Steeds werd ik bevangen door de negen composities op het album waardoor ik vergat om daadwerkelijk te gaan bedenken wat ik moest schrijven en daarbij is het geheel zo neergezet dat de sfeer van het album moeilijk onder woorden te brengen is. Laten we ermee beginnen dat gitarist Marcus Jidell het front heeft verlaten en plaats heeft gemaakt voor de Canadese Cody Ford. Muzikaal merk je daar op Lotus niet veel van, want de composities liggen mooi in het verlengde van wat je van Soen mag verwachten. Ik heb wel het idee dat melancholische kant van de band wat meer nadrukkelijk aanwezig is.
Penance is daar een mooi voorbeeld van.

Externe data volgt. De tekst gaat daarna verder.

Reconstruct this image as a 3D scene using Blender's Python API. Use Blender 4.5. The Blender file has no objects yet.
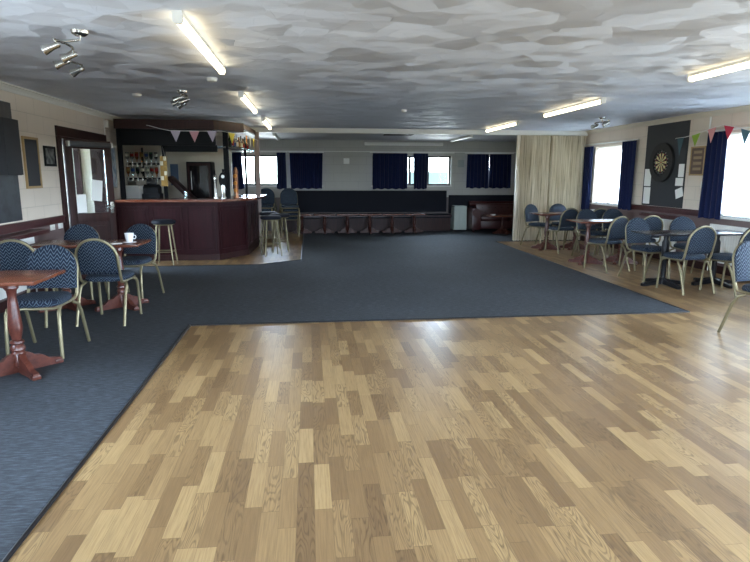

Even wat los van de progressieve kant laat Soen zich van een gevoelige kant zien, maar ook het daaropvolgende River getuigt van deze kant. Licht akoestisch wordt de zang van Joel Ekelöf mooi ondersteund door het gitaargeluid. Het stemgeluid van Joel heeft een warm timbre mee gekregen in River wat bijzonder prettig ‘aanvoelt’. Opvallend is het keyboardgeluid en het geluid van de steelguitar die voor een fraai accent zorgt. Ook het wat hoge stemgeluid dat de instrumentale stukken aanvult, biedt het geheel meer diepte.
Het absolute hoogtepunt in de melancholie zet Soen neer in het titelnummer Lotus. Ook hier een Joel die wat lager zingt dat we gewend zijn. Hier horen we dat een geluid dat meer afstand neemt van Opeth en meer naar Riverside beweegt. Deze gevoelige ballad wordt daarbij gesierd door een Floydiaans gitaargeluid dat soms sterk naar de voorgrond is gezet en je mee laat zweven op een progressieve mistwolk die je omhult en langzaam laat verdwalen in de universele muziektuin die Soen creëert.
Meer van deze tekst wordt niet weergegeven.